Tuesday, February 2, 2010

Signs He's is Not the One.

I love him. I love all of him no matter if he's an addict, smoker or has numerous vices - liquor, drugs and even girls here, there and everywhere. I love him even if he has no job and even if he is just staying at home, I just do all the work. I love his kisses and the way he caresses.

When all this usual lovin' last for years, who can stand and bear the sacrificed of your superficial love? Are you going to pretend from the truth that you are totally, already tired? And when that "love" bears many children, don't tell me yu can still prolong your hidden agony of always the bread-winner, the decision-maker or the super woman in the home?

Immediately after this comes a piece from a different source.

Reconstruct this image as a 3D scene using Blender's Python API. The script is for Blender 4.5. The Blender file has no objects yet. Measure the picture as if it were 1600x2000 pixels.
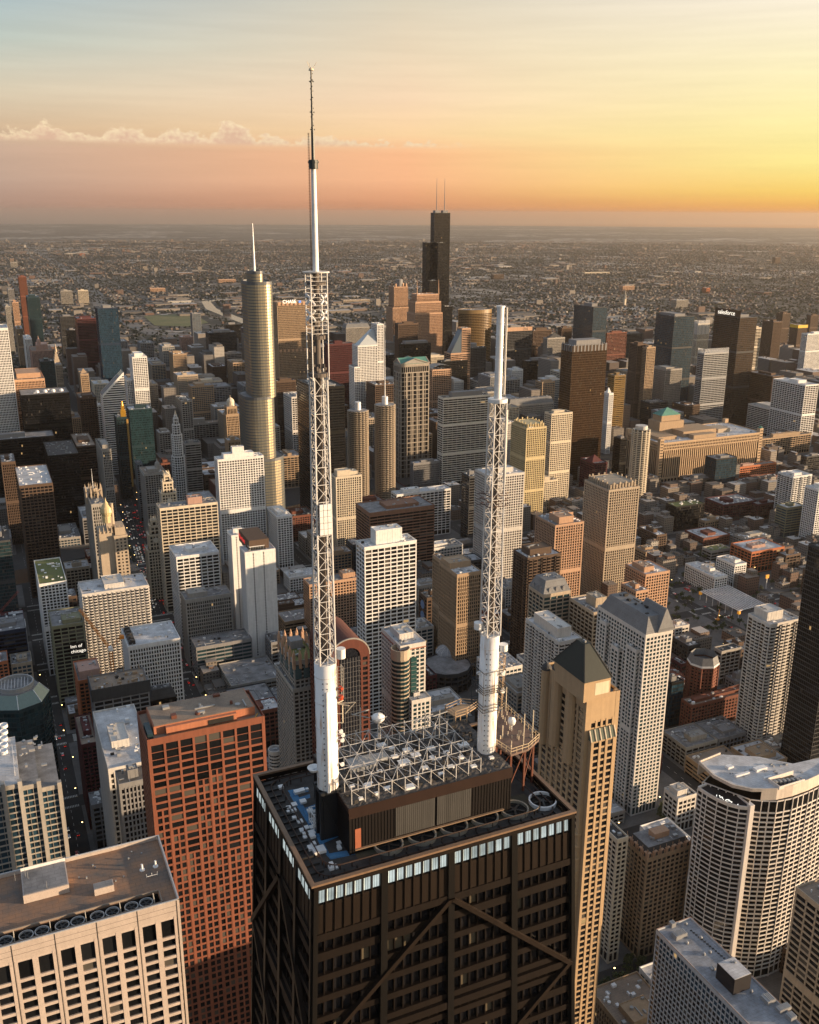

Indeed, many are hard-headed when it comes to love. Even if the evidences are obvious like - he has hidden something from me, he's stubborn and fantasy-dreamer, he has lots of vices, he puts me down and talk something bad about me in front of my friends, family and others, etc.

Before you consider committing into a lifetime marriage, it's time to listen to the little voices in your head for they don't lie. And contemplate on this Dating Tips: 10 Signs He's Not the One.

1. You have a list of things he needs to stop doing/saying/wearing if he wants your relationship to work. If you’re fixating on his flaws, he’s either not the one you want or you’re not ready for a serious relationship. Cutting him loose allows you time to grow and gives you the opportunity to meet a guy whose flaws you can embrace — or at least accept.

2. You don’t trust him. A small dose of jealousy can be healthy, but if you’re hacking into his email account, and going berserk when he goes out without you, something’s wrong. If there’s something about him that truly warrants your distrust, then perhaps he’s not the right one for you.

3. You avoid conflict at any cost. Fighting is healthy. And, when done right (in the non-accusatory, rational sort of way), it can be a great way to air grievances, fix problems in your relationship, and come to a deeper understanding of each other. Ignoring problems is not the same as having no problems at all… even if it looks that way.

4. When you’re sad, you don’t turn to him for comfort. When you’re a giant ball of tears and snot, do you lock yourself into the bathroom so he can’t see you at your worst? If you’re worried about scaring him away, one of you isn’t ready for total commitment. Mr. Right should make you smile through your tears and be a calming, not stressful, presence.

5. One of you is struggling with an addiction. He’s sweet. He’s exciting. He loves you very much. But he loves his alcohol habit or his weekly gambling fix more. Don’t fool yourself into thinking that you can change him or that your relationship will be strong enough to withstand the heartache that addiction will inevitably bring. An addict may be able to change, but he’ll do so on his own terms.

6. You can’t really imagine him as the father of your children. Ask yourself: Would he make a great parent? Is he financially responsible? Would he be an equal partner in your future together? If you have doubts, he’s probably not the one.

7. Your long-term, non-negotiable goals in life are incompatible. You want kids; he doesn’t. You go to church every week; he’s an atheist. He lives in the country and doesn’t want to move; you can’t imagine ever leaving the city. Superficial differences can be overcome, but differences in basic values are harder to smooth over. Ask yourself: “Would I be willing to compromise on this?” If the answer is absolutely not, you may not be right for each other.

8. You don’t respect each other. He puts you down in front of your friends and complains about you to his parents. You roll your eyes when he talks because there’s just something about him that embarrasses you. A relationship without respect can’t sustain itself.

9. You’re not attracted to him. Physical intimacy is a hugely important component of a romantic relationship. If he doesn’t do it for you, he’s probably not your best long-term match.

10. On paper he seems great, but you have this strange feeling… Don’t ignore your gut. You may get along on a superficial level, but if your instincts are telling you he’s not the one for you, listen. That little voice inside your head does not lie.

Indeed, love is perfectly amazing. But what if he's not the one. Remember, love flows out of the window when poverty knocks at the door. That's why, think, think and think. Don't be fooled!